>>>>

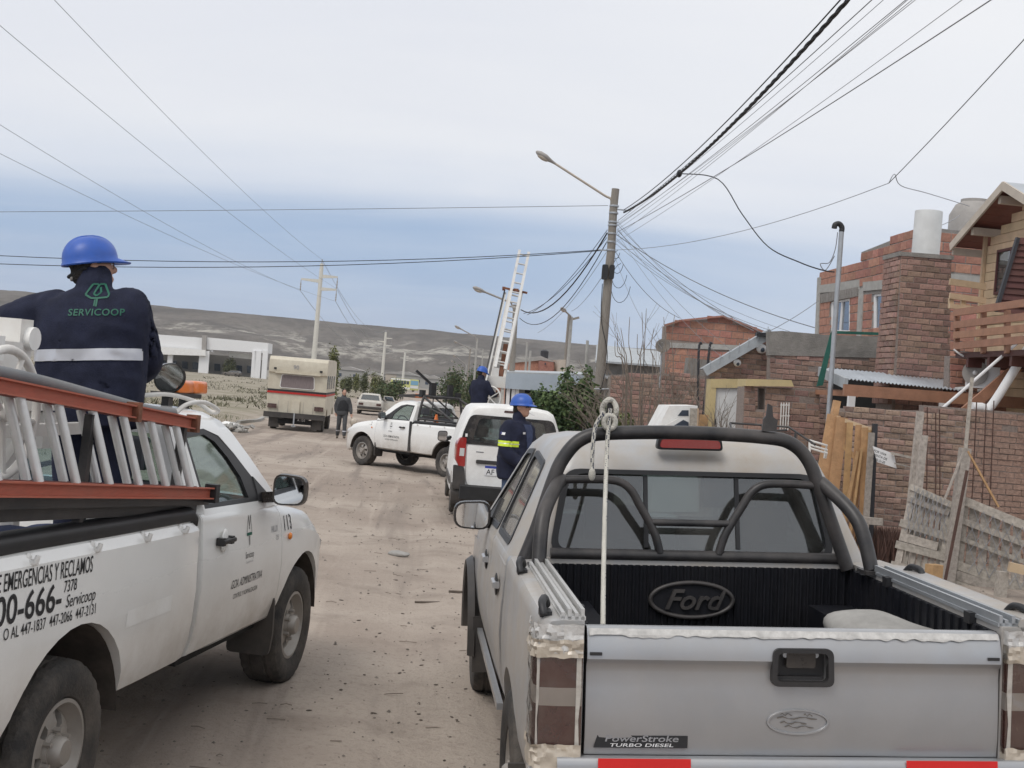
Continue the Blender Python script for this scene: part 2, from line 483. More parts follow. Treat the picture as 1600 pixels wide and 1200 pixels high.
def single(mb, name, mat, label, cat, loc=None, group=None, smooth=35, recalc=True):
    """a thing that is one mesh; its vertices are given in world space, its origin is put at loc"""
    if loc is None:
        xs = [p.x for p in mb.v]; ys = [p.y for p in mb.v]; zs = [p.z for p in mb.v]
        loc = Vector(((min(xs) + max(xs)) / 2, (min(ys) + max(ys)) / 2, min(zs)))
    loc = Vector(loc)
    o = put(name, mb.mesh(name, mat, smooth, loc, recalc)); o.location = loc
    return tag(o, label, cat, group)
def children(o): return [c for c in bpy.data.objects if c.parent == o]
def copy_tree(o, parent=None):
    kids = {}
    for c in bpy.data.objects: kids.setdefault(c.parent, []).append(c)
    def rec(q, par):
        n = q.copy(); COL.objects.link(n); n.parent = par
        for ch in kids.get(q, []): rec(ch, n)
        return n
    return rec(o, parent)
def boolean(a, b, op='DIFFERENCE'):
    """mesh a (op) mesh b -> mesh; a's materials are kept"""
    oa = bpy.data.objects.new('tmp_a', a); ob = bpy.data.objects.new('tmp_b', b)
    COL.objects.link(oa); COL.objects.link(ob)
    md = oa.modifiers.new('b', 'BOOLEAN'); md.operation = op; md.object = ob; md.solver = 'EXACT'
    dg = bpy.context.evaluated_depsgraph_get()
    me = bpy.data.meshes.new_from_object(oa.evaluated_get(dg))
    bpy.data.objects.remove(oa); bpy.data.objects.remove(ob)
    return me
def modified(me, fn):
    o = bpy.data.objects.new('tmp_m', me); COL.objects.link(o); fn(o)
    dg = bpy.context.evaluated_depsgraph_get()
    r = bpy.data.meshes.new_from_object(o.evaluated_get(dg)); bpy.data.objects.remove(o)
    return r
def cut(mb_or_me, cutters, mat, smooth=35, op='DIFFERENCE'):
    me = mb_or_me.mesh('m', mat) if isinstance(mb_or_me, MB) else mb_or_me
    for c in cutters: me = boolean(me, c.mesh('c'), op)
    bm = bmesh.new(); bm.from_mesh(me); bmesh.ops.remove_doubles(bm, verts=bm.verts, dist=1e-5); bm.to_mesh(me); bm.free()
    me.materials.clear(); me.materials.append(MATS[mat]); shade(me, smooth)
    for p in me.polygons: p.material_index = 0
    return me
def bvh_of(*objs):
    vs, fs = [], []
    for me in objs:
        o = len(vs); vs += [v.co.copy() for v in me.vertices]; fs += [tuple(i + o for i in p.vertices) for p in me.polygons]
    return BVHTree.FromPolygons(vs, fs)
_fonts = {}
def text_mb(txt, h, sx=1.0, shear=0.0, bold=0.0, align='LEFT', space=1.0):
    cu = bpy.data.curves.new('t', 'FONT'); cu.body = txt; cu.size = 1; cu.align_x = align; cu.shear = shear; cu.offset = bold; cu.space_character = space
    cu.resolution_u = 4; cu.fill_mode = 'BOTH' if False else 'FRONT'
    o = bpy.data.objects.new('t', cu); COL.objects.link(o)
    dg = bpy.context.evaluated_depsgraph_get()
    me = bpy.data.meshes.new_from_object(o.evaluated_get(dg))
    bpy.data.objects.remove(o)
    mb = MB(); k = h / .70
    mb.v = [Vector((v.co.x * k * sx, v.co.y * k, 0)) for v in me.vertices]; mb.f = [tuple(p.vertices) for p in me.polygons]
    return mb
def place_text(mb, o, ex, ey):
    o, ex, ey = Vector(o), Vector(ex), Vector(ey)
    r = MB(); r.v = [o + ex * p.x + ey * p.y for p in mb.v]; r.f = list(mb.f); return r
def project(mb, bvh, d, lift=.002):
    """push the print onto a surface along d"""
    d = Vector(d).normalized(); r = MB(); r.f = list(mb.f)
    for p in mb.v:
        h, nrm, i, dist = bvh.ray_cast(p - d * .6, d)
        r.v.append((h - d * lift) if h is not None else p)
    return r
def rpoly(pts, r, n=4):
    """round the corners of a 2D outline"""
    out = []; k = len(pts)
    for i in range(k):
        p0, p1, p2 = Vector(pts[i - 1]), Vector(pts[i]), Vector(pts[(i + 1) % k])
        rr = r[i] if isinstance(r, (list, tuple)) else r
        a, b = (p0 - p1), (p2 - p1); q = min(rr, a.length * .45, b.length * .45)
        if q < 1e-5: out.append(p1); continue
        a = p1 + a.normalized() * q; b = p1 + b.normalized() * q
        for j in range(n + 1):
            t = j / n; out.append(a * (1 - t) ** 2 + p1 * 2 * t * (1 - t) + b * t * t)
    return out
def spline(pts, n=8):
    pts = [Vector(p) for p in pts]; out = []
    for i in range(len(pts) - 1):
        p0 = pts[max(i - 1, 0)]; p1 = pts[i]; p2 = pts[i + 1]; p3 = pts[min(i + 2, len(pts) - 1)]
        for j in range(n):
            t = j / n
            out.append(.5 * ((2 * p1) + (p2 - p0) * t + (2 * p0 - 5 * p1 + 4 * p2 - p3) * t * t + (3 * p1 - p0 - 3 * p2 + p3) * t ** 3))
    out.append(pts[-1]); return out
def inside(poly, x, y):
    r = False; k = len(poly); j = k - 1
    for i in range(k):
        xi, yi = poly[i][0], poly[i][1]; xj, yj = poly[j][0], poly[j][1]
        if (yi > y) != (yj > y) and x < (xj - xi) * (y - yi) / (yj - yi) + xi: r = not r
        j = i
    return r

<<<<

Task brief
Give an exact copy of the material, leaving out every picture.

Task answer
Continue the Blender Python script for this scene: part 2, from line 483. More parts follow. Treat the picture as 1600 pixels wide and 1200 pixels high.
def single(mb, name, mat, label, cat, loc=None, group=None, smooth=35, recalc=True):
    """a thing that is one mesh; its vertices are given in world space, its origin is put at loc"""
    if loc is None:
        xs = [p.x for p in mb.v]; ys = [p.y for p in mb.v]; zs = [p.z for p in mb.v]
        loc = Vector(((min(xs) + max(xs)) / 2, (min(ys) + max(ys)) / 2, min(zs)))
    loc = Vector(loc)
    o = put(name, mb.mesh(name, mat, smooth, loc, recalc)); o.location = loc
    return tag(o, label, cat, group)
def children(o): return [c for c in bpy.data.objects if c.parent == o]
def copy_tree(o, parent=None):
    kids = {}
    for c in bpy.data.objects: kids.setdefault(c.parent, []).append(c)
    def rec(q, par):
        n = q.copy(); COL.objects.link(n); n.parent = par
        for ch in kids.get(q, []): rec(ch, n)
        return n
    return rec(o, parent)
def boolean(a, b, op='DIFFERENCE'):
    """mesh a (op) mesh b -> mesh; a's materials are kept"""
    oa = bpy.data.objects.new('tmp_a', a); ob = bpy.data.objects.new('tmp_b', b)
    COL.objects.link(oa); COL.objects.link(ob)
    md = oa.modifiers.new('b', 'BOOLEAN'); md.operation = op; md.object = ob; md.solver = 'EXACT'
    dg = bpy.context.evaluated_depsgraph_get()
    me = bpy.data.meshes.new_from_object(oa.evaluated_get(dg))
    bpy.data.objects.remove(oa); bpy.data.objects.remove(ob)
    return me
def modified(me, fn):
    o = bpy.data.objects.new('tmp_m', me); COL.objects.link(o); fn(o)
    dg = bpy.context.evaluated_depsgraph_get()
    r = bpy.data.meshes.new_from_object(o.evaluated_get(dg)); bpy.data.objects.remove(o)
    return r
def cut(mb_or_me, cutters, mat, smooth=35, op='DIFFERENCE'):
    me = mb_or_me.mesh('m', mat) if isinstance(mb_or_me, MB) else mb_or_me
    for c in cutters: me = boolean(me, c.mesh('c'), op)
    bm = bmesh.new(); bm.from_mesh(me); bmesh.ops.remove_doubles(bm, verts=bm.verts, dist=1e-5); bm.to_mesh(me); bm.free()
    me.materials.clear(); me.materials.append(MATS[mat]); shade(me, smooth)
    for p in me.polygons: p.material_index = 0
    return me
def bvh_of(*objs):
    vs, fs = [], []
    for me in objs:
        o = len(vs); vs += [v.co.copy() for v in me.vertices]; fs += [tuple(i + o for i in p.vertices) for p in me.polygons]
    return BVHTree.FromPolygons(vs, fs)
_fonts = {}
def text_mb(txt, h, sx=1.0, shear=0.0, bold=0.0, align='LEFT', space=1.0):
    cu = bpy.data.curves.new('t', 'FONT'); cu.body = txt; cu.size = 1; cu.align_x = align; cu.shear = shear; cu.offset = bold; cu.space_character = space
    cu.resolution_u = 4; cu.fill_mode = 'BOTH' if False else 'FRONT'
    o = bpy.data.objects.new('t', cu); COL.objects.link(o)
    dg = bpy.context.evaluated_depsgraph_get()
    me = bpy.data.meshes.new_from_object(o.evaluated_get(dg))
    bpy.data.objects.remove(o)
    mb = MB(); k = h / .70
    mb.v = [Vector((v.co.x * k * sx, v.co.y * k, 0)) for v in me.vertices]; mb.f = [tuple(p.vertices) for p in me.polygons]
    return mb
def place_text(mb, o, ex, ey):
    o, ex, ey = Vector(o), Vector(ex), Vector(ey)
    r = MB(); r.v = [o + ex * p.x + ey * p.y for p in mb.v]; r.f = list(mb.f); return r
def project(mb, bvh, d, lift=.002):
    """push the print onto a surface along d"""
    d = Vector(d).normalized(); r = MB(); r.f = list(mb.f)
    for p in mb.v:
        h, nrm, i, dist = bvh.ray_cast(p - d * .6, d)
        r.v.append((h - d * lift) if h is not None else p)
    return r
def rpoly(pts, r, n=4):
    """round the corners of a 2D outline"""
    out = []; k = len(pts)
    for i in range(k):
        p0, p1, p2 = Vector(pts[i - 1]), Vector(pts[i]), Vector(pts[(i + 1) % k])
        rr = r[i] if isinstance(r, (list, tuple)) else r
        a, b = (p0 - p1), (p2 - p1); q = min(rr, a.length * .45, b.length * .45)
        if q < 1e-5: out.append(p1); continue
        a = p1 + a.normalized() * q; b = p1 + b.normalized() * q
        for j in range(n + 1):
            t = j / n; out.append(a * (1 - t) ** 2 + p1 * 2 * t * (1 - t) + b * t * t)
    return out
def spline(pts, n=8):
    pts = [Vector(p) for p in pts]; out = []
    for i in range(len(pts) - 1):
        p0 = pts[max(i - 1, 0)]; p1 = pts[i]; p2 = pts[i + 1]; p3 = pts[min(i + 2, len(pts) - 1)]
        for j in range(n):
            t = j / n
            out.append(.5 * ((2 * p1) + (p2 - p0) * t + (2 * p0 - 5 * p1 + 4 * p2 - p3) * t * t + (3 * p1 - p0 - 3 * p2 + p3) * t ** 3))
    out.append(pts[-1]); return out
def inside(poly, x, y):
    r = False; k = len(poly); j = k - 1
    for i in range(k):
        xi, yi = poly[i][0], poly[i][1]; xj, yj = poly[j][0], poly[j][1]
        if (yi > y) != (yj > y) and x < (xj - xi) * (y - yi) / (yj - yi) + xi: r = not r
        j = i
    return r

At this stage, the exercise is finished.